FOMCと為替介入。

インフレショック

この1週間でいろんなことがありました。

まずは、注目のFOMC。自分も「たまにはパウエル議長の記者会見をライブで見てみよう」と思い、日本時間夜中の3時に始まる記者会見に合わせて起きてみました。

英語わからない。

変な英語より聞き取りやすいんですが、何分早いんですよね。しかも、日本語と同じくらい細かいニュアンスを捉えようとするから考えすぎて、余計・・・。

とまぁ、英語の勉強のモチベーションが高められました。

さて、本題のFOMCの結果ですが、利上げ幅は市場の予想通り0.75%(誘導目標3%-3.25%)でしたが、年末の利上げ予想の中央値4.4%と発表され、残りの2会合で1.25%引き上げる「タカ派」の発表となりました。

FRBホームページより
FRBホームページより

FOMCの結果発表後は、想定外のタカ派姿勢から株価は下落しましたが、その後すぐに冷静さを取り戻し前日終値を超える水準まで戻しました。

S&P500チャート

しかし、パウエル議長の記者会見が始まり、特に「ソフトランディングの可能性は減少する。」のコメント等に現れる、経済を犠牲にしてでもインフレ抑制するとの非常に堅確な姿勢を示したことから、株価は再度下落を始めました。

My main message has not changed since Jackson Hole.
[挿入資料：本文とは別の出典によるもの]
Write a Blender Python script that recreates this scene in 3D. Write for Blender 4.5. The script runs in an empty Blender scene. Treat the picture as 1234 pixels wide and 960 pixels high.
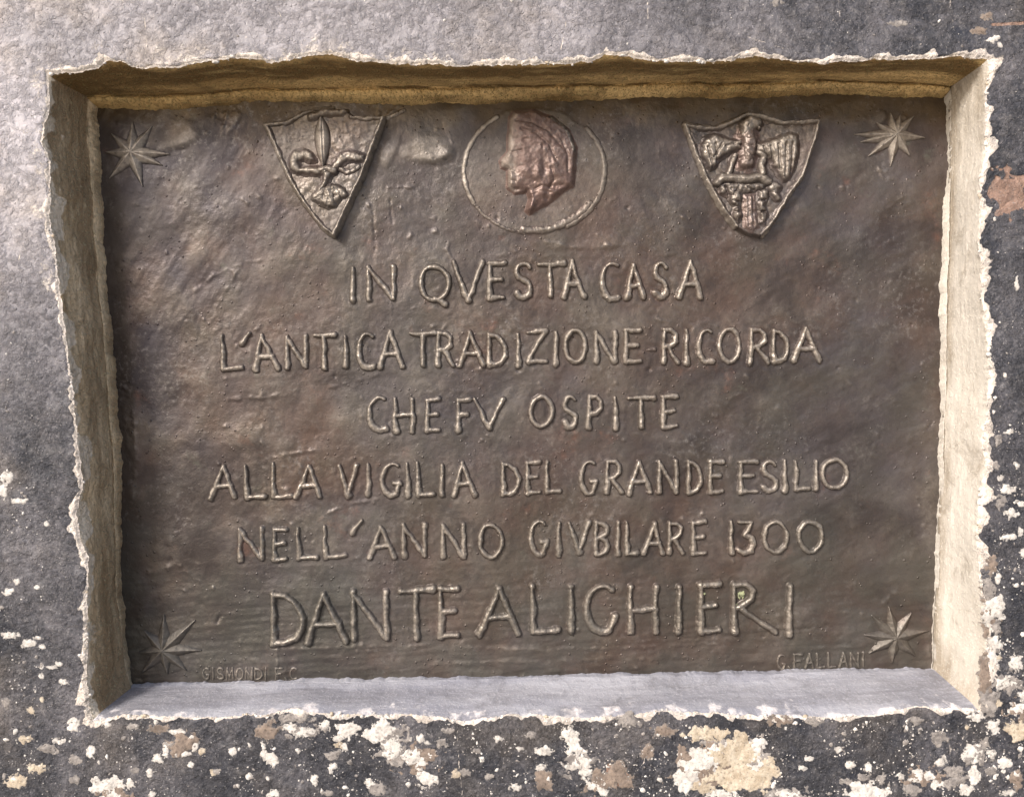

The FOMC is strongly resolved to bring inflation down to 2%, and we will keep at it until the job is done.

The chances of a soft landing will diminish if policy needs to get more restrictive for the Fed to reach its goal of 2% inflation. However, high inflation would inflict greater pain long term.

FOMCパウエル議長記者会見抜粋

日が開けて、日本でも動きがありました。日銀が22日昼に金融政策の据え置きを決めたことで円安・ドル高が加速し、加えて午後3時半から日銀の黒田東彦総裁が記者会見で金融緩和を続ける姿勢を強調すると145円90銭まで円安が進みました。

そして午後5時すぎ、特に材料もなく円高が進行し140円台まで上昇。直後に神田真人財務官が円買い・ドル売りの為替介入を実施したと発表しました。

24年ぶり円買い介入、「断固たる措置踏み切った」と神田財務官
政府・日本銀行は22日夕、円買い・ドル売りの為替介入を実施した。日米金利差の拡大を背景に急激に円安が進む中、24年ぶりの円買い介入によって過度な円安を阻止する姿勢を示した。

政府による円買いの為替介入は1998年以来24年ぶりとのことですが、長続きはしない(円高に戻る)との見方が多いようです。今年3月末で政府の外貨準備の残高は1兆3,561億ドル(約200兆円)であり、これが上限とのことです。

国際決済銀行(BIS)が3年に一度行っている調査によると、2019年4月時点で世界の外国為替市場における1日の取引額は6.6兆ドルであった。そのうち、日本の外国為替市場の1営業日あたりの平均取引高は3,755億ドルであった。現時点のドル円レートで換算すると54.0兆円である。介入規模が1兆円であれば、それは一日の取引額の2%未満である。さらに、ドル売り円買い介入の上限となる外貨準備の残高195.2兆円は、外国為替市場の1日の取引額の3.4日分に過ぎない。

政府が円買いの為替介入を実施;効果は限られ時間稼ぎの政策に

円買いの介入は最大でも2.6兆円だった一方で、2011年10月31日には1日の介入規模が約8.1兆円となったように、円買いの効果は円売りと比較して効果が出にくいそうです。

また、過去に為替介入が一定の効果を挙げたのは、主要国による協調介入の場合であり、今回のように日本政府単独の場合、効果は限定的だそうです。なお、米財務省は22日、円買い・ドル売りの為替介入を容認する姿勢を表明し、また、米国は介入には参加しておらず、協調介入ではないことも認めました。

おそらく、また円安に戻るでしょう。

そして、伝家の宝刀を使っても効果がないと分かれば、今まで為替介入に警戒してポジションを取れなかった投資家が動き始め、米国の株価や金利の動きとは別に、より円安が進行することが予想されます。